Ustawa została przeforsowana przez tamtejsze ministerstwo sportu już we wrześniu, jednak dopiero w środę opublikowano ją w rosyjskim odpowiedniku Dziennika Ustaw. Zgodnie z jej przepisami, szkoleniowcy nie będący Rosjanami nie mają prawa prowadzić oficjalnie jakiejkolwiek drużyny piłkarskiej występującej w rozgrywkach pod nadzorem tamtejszej federacji.
Obecnie spośród szesnastu drużyn z najwyższej klasy rozgrywkowej, sześć posiada trenera spoza Rosji.
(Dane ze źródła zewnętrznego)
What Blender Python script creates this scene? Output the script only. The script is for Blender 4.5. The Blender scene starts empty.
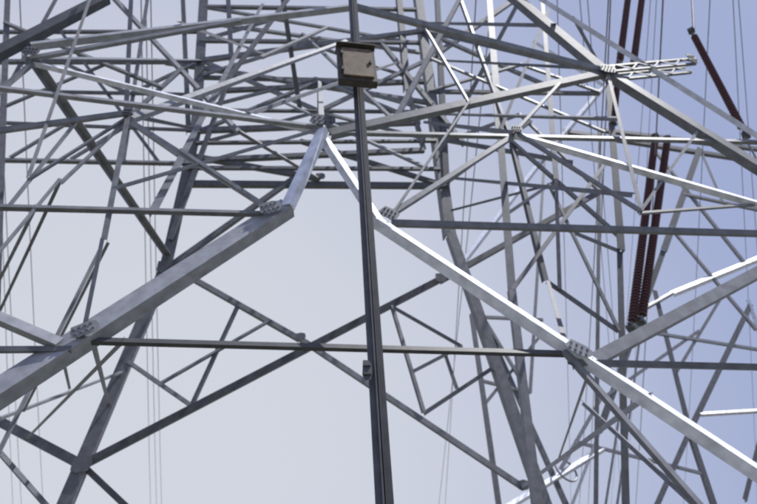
import bpy, bmesh, math, random
from mathutils import Vector, Matrix
random.seed(4)
S=bpy.context.scene
# ------------------------------------------------------------------ camera station (surveyed)
CAM=Vector((0,0,1.6)); yaw=math.radians(12); pit=math.radians(38); rol=math.radians(5); f=600.
F=Vector((math.sin(yaw)*math.cos(pit),math.cos(yaw)*math.cos(pit),math.sin(pit)))
R0=Vector((math.cos(yaw),-math.sin(yaw),0)); U0=R0.cross(F)
R=R0*math.cos(rol)-U0*math.sin(rol); U=U0*math.cos(rol)+R0*math.sin(rol)
# structural planes (y = a + b z): tower faces in metres
PL={'A':(7,.06),'P':(6.65,.06),'B':(17,-.06),'M':(12,0),'C':(34,0),'D':(24,0),'E':(29,0)}
def pt(u,v,P):
    d=F+R*((u-378.5)/f)+U*((252-v)/f)
    if P[0]=='Z':
        t=(float(P[1:])-CAM.z)/d.z
    else:
        a,b=PL[P]; t=(a+b*CAM.z)/(d.y-b*d.z)
    return CAM+d*t

# ------------------------------------------------------------------ materials
def mat(name,rough=.5,metal=0.,col=None,scale=6,var=.25,bump=.02,attr=False,rust=0.0):
    m=bpy.data.materials.new(name); m.use_nodes=True; nt=m.node_tree; N=nt.nodes; L=nt.links
    b=N['Principled BSDF']; b.inputs['Roughness'].default_value=rough; b.inputs['Metallic'].default_value=metal
    tc=N.new('ShaderNodeTexCoord')
    n=N.new('ShaderNodeTexNoise'); n.inputs['Scale'].default_value=scale; n.inputs['Detail'].default_value=6; L.new(tc.outputs['Object'],n.inputs['Vector'])
    mr=N.new('ShaderNodeMapRange'); mr.inputs[1].default_value=.3; mr.inputs[2].default_value=.7
    mr.inputs[3].default_value=1-var; mr.inputs[4].default_value=1+var; L.new(n.outputs['Fac'],mr.inputs[0])
    mx=N.new('ShaderNodeVectorMath'); mx.operation='SCALE'; L.new(mr.outputs[0],mx.inputs['Scale'])
    if attr:
        at=N.new('ShaderNodeAttribute'); at.attribute_name='tone'; L.new(at.outputs['Color'],mx.inputs[0])
    else: mx.inputs[0].default_value=col
    last=mx.outputs[0]
    if rust>0:
        n2=N.new('ShaderNodeTexNoise'); n2.inputs['Scale'].default_value=2.3; n2.inputs['Detail'].default_value=8; L.new(tc.outputs['Object'],n2.inputs['Vector'])
        r=N.new('ShaderNodeMapRange'); r.inputs[1].default_value=.55; r.inputs[2].default_value=.75; r.inputs[4].default_value=rust; L.new(n2.outputs['Fac'],r.inputs[0])
        mm=N.new('ShaderNodeMixRGB'); L.new(r.outputs[0],mm.inputs[0]); L.new(last,mm.inputs[1]); mm.inputs[2].default_value=(.13,.10,.08,1); last=mm.outputs[0]
    L.new(last,b.inputs['Base Color'])
    if bump:
        bp=N.new('ShaderNodeBump'); bp.inputs['Strength'].default_value=.25; bp.inputs['Distance'].default_value=bump; L.new(n.outputs['Fac'],bp.inputs['Height']); L.new(bp.outputs[0],b.inputs['Normal'])
    return m
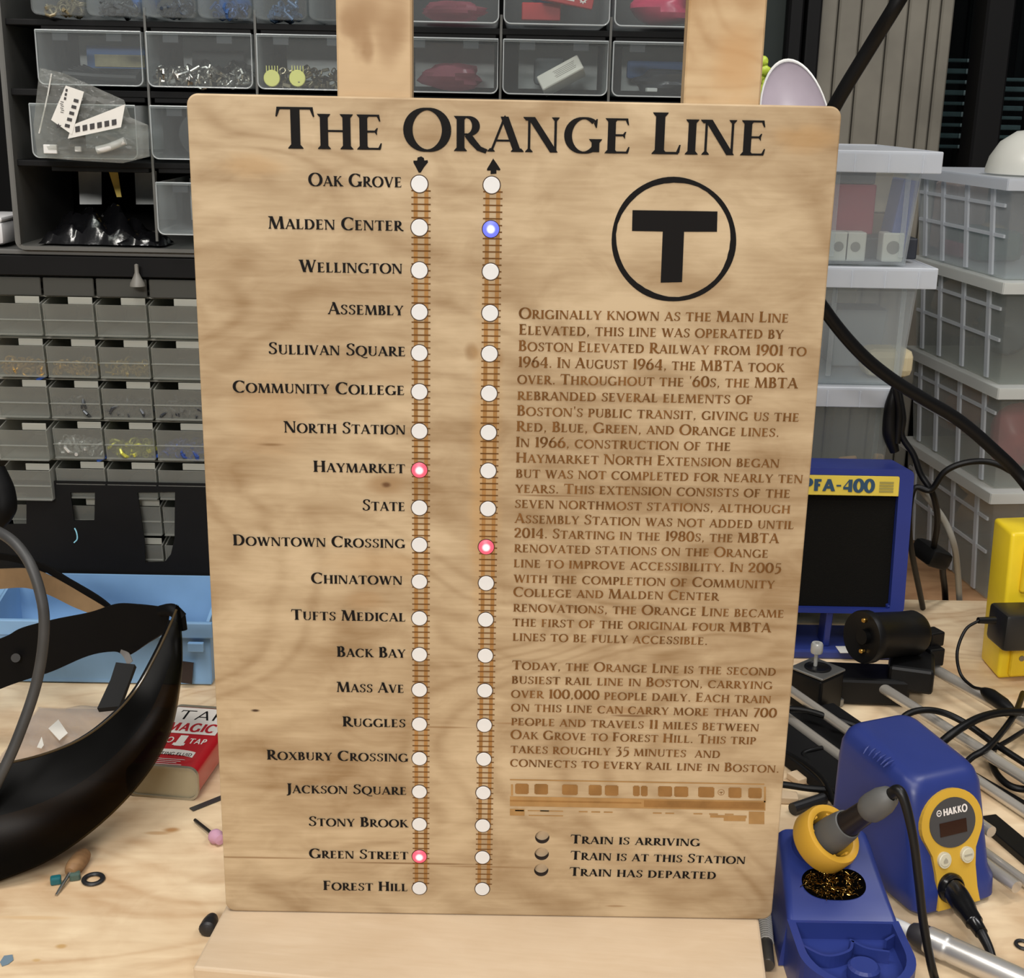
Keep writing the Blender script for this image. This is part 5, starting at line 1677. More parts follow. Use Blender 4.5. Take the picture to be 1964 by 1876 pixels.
inbox(1900, 445, .085, (.05, .10, .05), 'foil_pouch', mat('foil', (214, 196, 150), .25, .7, bump=.6, bscale=60), 'crinkled pale gold pouch above the green block in the topmost ribbed box', 'pouch', 0, blob=True)
inbox(1830, 690, .10, (.08, .18, .09), 'brown_bundle', mat('brown_bundle', (134, 104, 86), .7), 'brown bundle in the second ribbed box', 'bundle', 1, blob=True)
inbox(1925, 690, .10, (.08, .09, .10), 'slate_roll', mat('slate_roll', (96, 106, 114), .5), 'slate grey roll in the second ribbed box, near its front', 'roll', 1, blob=True)
inbox(1830, 850, .09, (.08, .13, .09), 'orange_bundle', mat('rust_bundle', (160, 110, 82), .6), 'rust brown bundle in the third ribbed box', 'bundle', 2, blob=True)
inbox(1945, 830, .07, (.07, .05, .10), 'red_white_bag', mat('red_bag', (168, 60, 66), .4), 'red bag in the third ribbed box at the right edge', 'bag', 2, blob=True)
inbox(1790, 1010, .10, (.08, .12, .08), 'dark_bundle', mat('dark_bundle', (58, 52, 50), .6), 'dark bundle in the lowest ribbed box', 'bundle', 3, blob=True)
# translucent dome on top of the far stack
c = ay(1966, 330, .96)
c.z = zz[0] + .0008
d_ = MB().lathe([(.066, 0), (.066, .006), (.062, .022), (.05, .042), (.03, .056), (.00001, .060), (.00001, .058), (.029, .054), (.048, .040), (.060, .020), (.064, .0)], c + Vector((.014, 0, .0008)), (0, 0, 1), 40)
tag(d_.build('plastic_dome', clear('milky_white', tint=(240, 240, 236), body=(236, 236, 230), amount=.75, rough=.3, frost=.4, edge=.2), None, True), 'milky white plastic bowl upside down on the far stack of ribbed boxes', 'bowl')

# ---------------------------------------------------------------- white oval dish and lime bottle behind the sign
ds = thing('white_dish', 'white oval dish standing on edge behind the sign, right of the right easel upright', 'dish', ay(1528, 300, 1.02))
c = ay(1527, 250, 1.02)
n_ = Vector((-.28, -1, .18)).normalized()
m = MB()
sc_ = Matrix.Translation(c) @ n_.to_track_quat('Z', 'Y').to_matrix().to_4x4() @ Matrix.Rotation(.26, 4, 'Z') @ Matrix.Scale(.50, 4, (1, 0, 0)) @ Matrix.Scale(1.02, 4, (0, 1, 0))
m.M = sc_
m.lathe([(.00001, -.004), (.070, -.004), (.090, .004), (.094, .006), (.096, .004), (.090, -.004), (.070, -.009), (.00001, -.009)], (0, 0, 0), (0, 0, 1), 48)
m.build('dish_body', mat('dish_white', (180, 168, 178), .25), ds, True)
m = MB(sc_)
m.grid(lambda u, v: Vector((math.cos(u * 6.2832) * (.0945 + .0026 * math.cos(v * 6.2832)), math.sin(u * 6.2832) * (.0945 + .0026 * math.cos(v * 6.2832)), .006 + .0026 * math.sin(v * 6.2832))), 48, 8, True)
m.build('dish_rim', mat('rim_white', (240, 238, 234), .3), ds, True)
MB().box((ay(1530, 500, 1.06).x, 1.06, -.0262), (.05, .05, .006)).build('dish_stand', blk, ds)
m = MB().box((ay(1530, 500, 1.06).x, 1.06, (c.z - .04 - .024) / 2), (.012, .012, c.z - .04 + .024), bev=.001)
m.build('dish_post', blk, ds)
ds.children[-1]
q = ay(1463, 160, 1.10)
m = MB()
r = random.Random(4)
for k in range(9):
    m.blob((q.x + r.uniform(-.008, .012), 1.10 + r.uniform(-.01, .01), q.z + .03 - k * .012), (.008, .006, .008), k, .3, 10, 7)
m.cyl((q.x, 1.10, -.028), (q.x, 1.10, q.z + .02), .004)
tag(m.build('lime_flag', mat('lime_plastic', (186, 206, 70), .4), None, True), 'lime green plastic twist beside the white dish, right of the right upright', 'flag')

# ---------------------------------------------------------------- fume filter unit
hb = mat('tool_blue', (42, 56, 122), .36, spec=.45)
hb_dark = mat('tool_blue_frame', (36, 50, 122), .38)
py_ = mat('panel_yellow', (208, 166, 56), .45)
ff = thing('fume_filter', 'blue solder fume filter with black mesh front and yellow label strip', 'fume filter', (.43, .63, 0))
tl = ay(1757, 905, .605)
Fz1, Fz0 = ay(1757, 903, .612).z, ay(1745, 1180, .596).z
fx1 = .4870
fx0 = fx1 - .168
tilt = Matrix.Translation(Vector((0, .598, Fz0))) @ Matrix.Rotation(-.10, 4, 'X')
m = MB(tilt)
hh = (Fz1 - Fz0) / math.cos(.10)
m.prism(rrect(fx0, fx1, 0, hh, .008, 6), lambda a, z, h: Vector((a, h, z)), 0, .075, holes=[rrect(fx0 + .010, fx1 - .017, .006, hh - .008, .003, 4)])
m.build('filter_housing', hb_dark, ff, True)
m = MB(tilt)
m.box(((fx0 + fx1) / 2 - .0035, .012, hh / 2 - .014), (fx1 - fx0 - .027, .006, hh - .040), bev=.001)
m.build('filter_mesh', mat('filter_black', (20, 19, 17), .95, spec=.1, bump=.9, bscale=900), ff)
m = MB(tilt)
m.box(((fx0 + fx1) / 2 - .0035, .0022, hh - .0205), (fx1 - fx0 - .0265, .004, .0245), bev=.0008)
m.build('label_strip', mat('strip_yellow', (214, 190, 74), .5), ff)
def tp(a, z, h=0.0): return tilt @ Vector((a, h, z))
SERIF = False
ST, TH = .26, .22
m = MB()
lx0, lx1 = ay(1546, 925, .60).x, ay(1684, 925, .60).x
write(m, 'PFA-400', tp(lx0, hh - .0275, 0), tp(lx1, hh - .0275, 0), .0145, (0, -1, .1), small=1, lift=.0006)
m.build('model_lettering', mat('print_navy', (38, 70, 96), .5), ff)
m = MB()
bx0 = ay(1694, 925, .60).x
for k in range(4):
    m.add([tp(bx0, hh - .0150 - k * .0035, -.0004), tp(bx0 + .017, hh - .0150 - k * .0035, -.0004), tp(bx0 + .017, hh - .0174 - k * .0035, -.0004), tp(bx0, hh - .0174 - k * .0035, -.0004)], [(0, 1, 2, 3)])
m.build('fine_print', mat('print_olive', (150, 138, 70), .6), ff)
m = MB()
bxs = ay(1592, 1200, .60).x
m.hexa([(bxs - .004, .61, .012), (bxs + .004, .61, .012), (bxs + .004, .64, .012), (bxs - .004, .64, .012)], [(bxs - .005, .600, Fz0 + .004), (bxs + .003, .600, Fz0 + .004), (bxs + .003, .63, Fz0 + .004), (bxs - .005, .63, Fz0 + .004)], .001, 1)
m.build('stand_arm', hb_dark, ff)
m = MB()
m.hexa([(fx1 - .02, .625, .012), (fx1 - .004, .625, .012), (fx1 - .004, .66, .012), (fx1 - .02, .66, .012)], [(fx1 - .02, .60, Fz0 + .01), (fx1 - .003, .60, Fz0 + .01), (fx1 - .003, .66, Fz0 + .01), (fx1 - .02, .66, Fz0 + .01)], .001, 1)
m.build('stand_arm', hb_dark, ff)
MB().box(((fx0 + fx1) / 2, .64, .006), (.168, .085, .012), bev=.003).build('base_plate', hb, ff)
c = az(1630, 1246, .0126)
MB().box(c, (.030, .020, .0006), R=rotz(.05)).build('white_sticker', mat('sticker_white', (214, 212, 206), .6), ff)
MB(tilt).box(((fx0 + fx1) / 2 + .03, .0795, hh - .02), (.12, .012, .03), bev=.003).build('rear_vent', mat('grey_vent', (120, 122, 120), .5), ff)

# ---------------------------------------------------------------- slide assembly: black blocks, motor, rods
rodd = Vector((.385, -.923, 0))
sl = thing('linear_slide', 'black motor carriage on steel rods lying on the bench behind the soldering station', 'machine', (.40, .42, 0))
rod_m = mat('rod_steel', (206, 200, 190), .24, .62)
def rod(px, py, z, L, r=.0042, back=.02):
    p = az(px, py, z)
    return p - rodd * back, p + rodd * L
for (px, py, z, L, rr) in ((1662, 1300, .022, .40, .0062), (1776, 1274, .024, .40, .0064), (1530, 1334, .030, .30, .0054), (1512, 1378, .016, .34, .0056)):
    a, b = rod(px, py, z, L)
    MB().cyl(a, b, rr, n=16).build('guide_rod', rod_m, sl, True)
bk = mat('machine_black', (6, 6, 7), .48, spec=.3)
pc = az(1640, 1285, .02)
MB().box((.412, .492, .017), (.100, .050, .032), R=rotz(-.05), bev=.004).build('end_block', bk, sl)
MB().box((.470, .500, .034), (.050, .075, .030), R=rotz(-.3), bev=.004).build('carriage_block', bk, sl)
a, b = ay(1652, 1222, .475), ay(1775, 1212, .52)
ax = (b - a).normalized()
m = MB().lathe([(.00001, 0), (.0085, 0), (.0085, .006), (.0095, .006), (.0290, .0), (.0300, .002), (.0300, .010), (.0265, .016), (.0255, .06), (.0262, .078), (.0235, .084), (.00001, .084)], a, ax, 36)
m.build('motor_housing', bk, sl, True)
u, w, _ = frame_of(ax)
for px, py in ((1656, 1190), (1651, 1249)):
    c = ay(px, py, .47)
    MB().lathe([(.00001, -.001), (.0022, -.001), (.0028, 0), (.0028, .004)], c, ax, 12).build('brass_pin', mat('gold_pin', (212, 170, 90), .25, 1.0), sl)
m = MB().box(ay(1788, 1222, .53), (.02, .02, .018), R=rotz(.4), bev=.002).box(ay(1786, 1255, .52), (.02, .024, .022), R=rotz(.3), bev=.002)
m.build('connector_block', bk, sl)
mt = az(1572, 1292, .045)
Rm = rotz(.72)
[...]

Najsłynniejszym „stranierim” jest Portugalczyk Andre Villas Boas (na zdjęciu) – dawny szkoleniowiec Porto, Tottenhamu i Chelsea prowadzi Zenit Sankt Petersburg. Co ciekawe, już wcześniej ogłosił on że pożegna się z klubem znad Newy po zakończeniu trwającego sezonu, jednak nowe regulacje mogą przyśpieszyć jego decyzję.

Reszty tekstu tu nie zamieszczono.